During the testimony Wylie also suggested Facebook might have found out about the GSL data harvesting project as early as July 2014 — because he says Kogan told him, around that time, that he had spoken to Facebook engineers after his app’s data collection rate had been throttled by the platform for some reason.
“He told me that he had a conversation with some engineers at Facebook,” said Wylie. “So Facebook would have known from that moment about the project because he had a conversation with Facebook’s engineers — or at least that’s what he told me… Facebook’s account of it is that they had no idea until the Guardian first reported it at the end of 2015 — and then they decided to send out letters. They sent letters to me in August 2016 asking do you know where this data might be, or was it deleted?
“It’s interesting that… the date of the letter is the same month that Cambridge Analytica officially joined the Trump campaign.

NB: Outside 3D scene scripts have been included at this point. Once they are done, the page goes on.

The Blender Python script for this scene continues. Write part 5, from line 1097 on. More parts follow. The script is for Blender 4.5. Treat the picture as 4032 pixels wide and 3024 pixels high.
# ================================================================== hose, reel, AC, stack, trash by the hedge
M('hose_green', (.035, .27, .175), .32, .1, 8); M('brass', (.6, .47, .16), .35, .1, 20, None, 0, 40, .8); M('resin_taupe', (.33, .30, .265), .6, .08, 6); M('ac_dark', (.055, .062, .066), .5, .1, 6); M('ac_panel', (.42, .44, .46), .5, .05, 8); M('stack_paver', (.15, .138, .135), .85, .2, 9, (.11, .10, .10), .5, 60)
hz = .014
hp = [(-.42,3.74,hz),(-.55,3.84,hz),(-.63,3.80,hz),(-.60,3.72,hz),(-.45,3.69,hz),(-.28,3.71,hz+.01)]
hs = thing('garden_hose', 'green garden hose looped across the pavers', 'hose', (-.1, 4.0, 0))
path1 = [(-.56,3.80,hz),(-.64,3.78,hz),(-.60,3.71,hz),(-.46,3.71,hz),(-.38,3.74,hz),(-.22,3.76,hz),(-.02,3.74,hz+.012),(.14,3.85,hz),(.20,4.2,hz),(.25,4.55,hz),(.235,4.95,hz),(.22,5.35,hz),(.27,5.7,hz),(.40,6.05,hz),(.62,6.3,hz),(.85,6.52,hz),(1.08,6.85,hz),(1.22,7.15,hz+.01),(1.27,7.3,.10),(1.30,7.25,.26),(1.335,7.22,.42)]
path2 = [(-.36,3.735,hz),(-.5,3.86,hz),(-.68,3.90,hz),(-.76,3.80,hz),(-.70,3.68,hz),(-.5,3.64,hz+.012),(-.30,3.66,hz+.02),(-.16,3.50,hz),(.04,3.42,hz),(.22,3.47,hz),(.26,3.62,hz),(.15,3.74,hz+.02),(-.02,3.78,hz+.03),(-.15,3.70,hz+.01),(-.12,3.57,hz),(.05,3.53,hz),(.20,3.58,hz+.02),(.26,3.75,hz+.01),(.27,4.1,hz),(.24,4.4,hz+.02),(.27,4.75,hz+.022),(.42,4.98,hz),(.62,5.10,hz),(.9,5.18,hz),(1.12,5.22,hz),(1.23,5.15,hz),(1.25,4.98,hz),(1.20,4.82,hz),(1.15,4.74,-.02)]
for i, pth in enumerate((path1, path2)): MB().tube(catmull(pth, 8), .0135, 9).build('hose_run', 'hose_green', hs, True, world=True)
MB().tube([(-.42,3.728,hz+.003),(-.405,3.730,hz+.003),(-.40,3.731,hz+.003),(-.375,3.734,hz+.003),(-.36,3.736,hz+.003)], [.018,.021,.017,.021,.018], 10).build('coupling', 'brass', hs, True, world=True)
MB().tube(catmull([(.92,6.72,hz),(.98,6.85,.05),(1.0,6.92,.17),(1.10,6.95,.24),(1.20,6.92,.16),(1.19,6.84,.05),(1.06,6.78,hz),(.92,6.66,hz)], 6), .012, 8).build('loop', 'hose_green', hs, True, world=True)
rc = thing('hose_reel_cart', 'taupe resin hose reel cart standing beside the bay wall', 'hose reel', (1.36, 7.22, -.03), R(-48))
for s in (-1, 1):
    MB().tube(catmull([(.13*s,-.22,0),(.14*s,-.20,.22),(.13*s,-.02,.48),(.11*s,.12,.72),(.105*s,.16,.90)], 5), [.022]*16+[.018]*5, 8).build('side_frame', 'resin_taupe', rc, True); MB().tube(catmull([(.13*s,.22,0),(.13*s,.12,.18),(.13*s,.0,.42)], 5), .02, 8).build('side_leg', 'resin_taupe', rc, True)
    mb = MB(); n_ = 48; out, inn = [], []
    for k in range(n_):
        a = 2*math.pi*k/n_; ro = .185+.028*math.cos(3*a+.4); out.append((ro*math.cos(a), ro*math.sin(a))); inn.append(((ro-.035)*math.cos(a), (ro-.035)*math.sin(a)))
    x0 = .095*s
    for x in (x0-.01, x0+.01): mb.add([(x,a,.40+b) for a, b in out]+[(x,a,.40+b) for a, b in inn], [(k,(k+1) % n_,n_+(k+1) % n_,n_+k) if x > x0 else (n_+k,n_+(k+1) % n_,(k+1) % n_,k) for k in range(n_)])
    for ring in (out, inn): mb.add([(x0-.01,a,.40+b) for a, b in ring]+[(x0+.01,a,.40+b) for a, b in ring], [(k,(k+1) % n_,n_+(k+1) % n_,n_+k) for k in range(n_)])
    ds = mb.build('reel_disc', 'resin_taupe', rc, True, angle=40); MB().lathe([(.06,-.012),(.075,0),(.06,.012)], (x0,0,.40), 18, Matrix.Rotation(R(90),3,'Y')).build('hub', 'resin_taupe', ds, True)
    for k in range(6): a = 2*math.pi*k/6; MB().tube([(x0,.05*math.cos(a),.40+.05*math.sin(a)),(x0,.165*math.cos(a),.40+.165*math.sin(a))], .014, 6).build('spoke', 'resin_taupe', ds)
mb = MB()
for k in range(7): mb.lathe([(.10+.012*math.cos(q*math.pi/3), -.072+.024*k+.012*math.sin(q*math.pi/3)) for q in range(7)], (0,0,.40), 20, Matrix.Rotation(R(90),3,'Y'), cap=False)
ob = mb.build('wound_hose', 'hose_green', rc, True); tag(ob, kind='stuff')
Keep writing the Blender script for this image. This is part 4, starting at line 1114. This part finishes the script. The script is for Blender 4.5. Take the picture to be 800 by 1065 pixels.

So I’m not sure if Facebook was genuinely concerned about the data or just the optics of y’know now this firm is not just some random firm in Britain, it’s now working for a presidential campaign.”
We also asked Facebook if it had any general response to Wylie’s testimony but at the time of writing the company had not responded to this request for comment either.
Did Facebook make any efforts to retrieve or delete data, the committee also asked Wylie. “No they didn’t,” he replied. “Not to my knowledge. They certainly didn’t with me — until after I went public and then they made me suspect number one despite the fact the ICO [UK’s Information Commissioner’s Office] wrote to me and to Facebook saying that no I’ve actually given over everything to the authorities.”
“I suspect that when Facebook looked at what happened in 2016… they went if we make a big deal of this this might be optically not the best thing to make a big fuss about,” he added. “So I don’t think they pushed it in part because if you want to really investigate a large data breach that’s going to get out and that might cause problems. So my impression was they wanted to push it under the rug.”
“All kinds of people [had] access to the data,” he added. “It was everywhere.”